*EXERCISE BRIEF:* Hand back each line, unchanged, from the top down to the line where "return s, -(RC * math.pi / 2 + down - RC)" sits.

[begin INFORMATION PROVIDED]

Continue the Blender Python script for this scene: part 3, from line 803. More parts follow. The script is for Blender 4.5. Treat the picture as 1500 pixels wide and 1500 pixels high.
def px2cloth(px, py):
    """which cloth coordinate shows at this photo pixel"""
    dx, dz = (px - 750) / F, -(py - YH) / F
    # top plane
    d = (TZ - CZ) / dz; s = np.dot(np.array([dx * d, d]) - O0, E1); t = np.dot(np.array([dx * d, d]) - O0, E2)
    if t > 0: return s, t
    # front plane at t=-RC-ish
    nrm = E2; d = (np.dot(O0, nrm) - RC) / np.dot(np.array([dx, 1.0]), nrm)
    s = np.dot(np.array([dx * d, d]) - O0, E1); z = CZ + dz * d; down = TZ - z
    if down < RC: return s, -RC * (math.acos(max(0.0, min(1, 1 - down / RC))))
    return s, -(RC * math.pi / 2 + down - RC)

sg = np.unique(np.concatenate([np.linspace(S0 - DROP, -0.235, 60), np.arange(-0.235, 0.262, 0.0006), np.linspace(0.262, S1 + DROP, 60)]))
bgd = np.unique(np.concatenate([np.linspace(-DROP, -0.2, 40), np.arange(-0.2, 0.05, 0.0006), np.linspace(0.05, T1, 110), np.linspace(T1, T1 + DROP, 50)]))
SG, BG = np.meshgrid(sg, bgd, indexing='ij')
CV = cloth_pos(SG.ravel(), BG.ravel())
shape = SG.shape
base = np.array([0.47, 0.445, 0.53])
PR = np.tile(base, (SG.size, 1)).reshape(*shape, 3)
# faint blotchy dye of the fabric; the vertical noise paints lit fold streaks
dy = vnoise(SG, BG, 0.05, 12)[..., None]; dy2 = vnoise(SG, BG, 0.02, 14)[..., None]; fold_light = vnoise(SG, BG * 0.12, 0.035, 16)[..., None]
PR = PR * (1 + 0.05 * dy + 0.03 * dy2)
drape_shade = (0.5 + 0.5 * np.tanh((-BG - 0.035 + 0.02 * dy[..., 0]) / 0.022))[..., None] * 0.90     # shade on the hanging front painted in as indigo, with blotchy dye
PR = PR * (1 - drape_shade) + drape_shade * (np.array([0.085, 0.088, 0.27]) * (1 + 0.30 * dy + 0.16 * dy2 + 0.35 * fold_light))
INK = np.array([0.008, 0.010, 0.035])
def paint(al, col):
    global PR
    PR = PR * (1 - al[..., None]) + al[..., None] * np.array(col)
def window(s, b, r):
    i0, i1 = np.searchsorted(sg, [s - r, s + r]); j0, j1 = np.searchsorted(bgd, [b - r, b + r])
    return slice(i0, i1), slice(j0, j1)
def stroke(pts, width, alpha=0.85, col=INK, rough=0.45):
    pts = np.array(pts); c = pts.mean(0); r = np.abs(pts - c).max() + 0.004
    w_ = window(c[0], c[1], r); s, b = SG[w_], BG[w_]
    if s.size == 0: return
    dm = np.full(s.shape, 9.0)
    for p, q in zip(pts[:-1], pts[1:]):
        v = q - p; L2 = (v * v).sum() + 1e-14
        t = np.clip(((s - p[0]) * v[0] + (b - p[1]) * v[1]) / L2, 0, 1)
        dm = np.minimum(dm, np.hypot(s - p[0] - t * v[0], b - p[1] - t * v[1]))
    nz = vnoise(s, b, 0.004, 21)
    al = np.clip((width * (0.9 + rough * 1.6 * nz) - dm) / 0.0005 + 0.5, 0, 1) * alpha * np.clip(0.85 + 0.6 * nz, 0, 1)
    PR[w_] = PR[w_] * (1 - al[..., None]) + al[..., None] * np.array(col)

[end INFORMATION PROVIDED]

*IN RESPONSE:*
Continue the Blender Python script for this scene: part 3, from line 803. More parts follow. The script is for Blender 4.5. Treat the picture as 1500 pixels wide and 1500 pixels high.
def px2cloth(px, py):
    """which cloth coordinate shows at this photo pixel"""
    dx, dz = (px - 750) / F, -(py - YH) / F
    # top plane
    d = (TZ - CZ) / dz; s = np.dot(np.array([dx * d, d]) - O0, E1); t = np.dot(np.array([dx * d, d]) - O0, E2)
    if t > 0: return s, t
    # front plane at t=-RC-ish
    nrm = E2; d = (np.dot(O0, nrm) - RC) / np.dot(np.array([dx, 1.0]), nrm)
    s = np.dot(np.array([dx * d, d]) - O0, E1); z = CZ + dz * d; down = TZ - z
    if down < RC: return s, -RC * (math.acos(max(0.0, min(1, 1 - down / RC))))
    return s, -(RC * math.pi / 2 + down - RC)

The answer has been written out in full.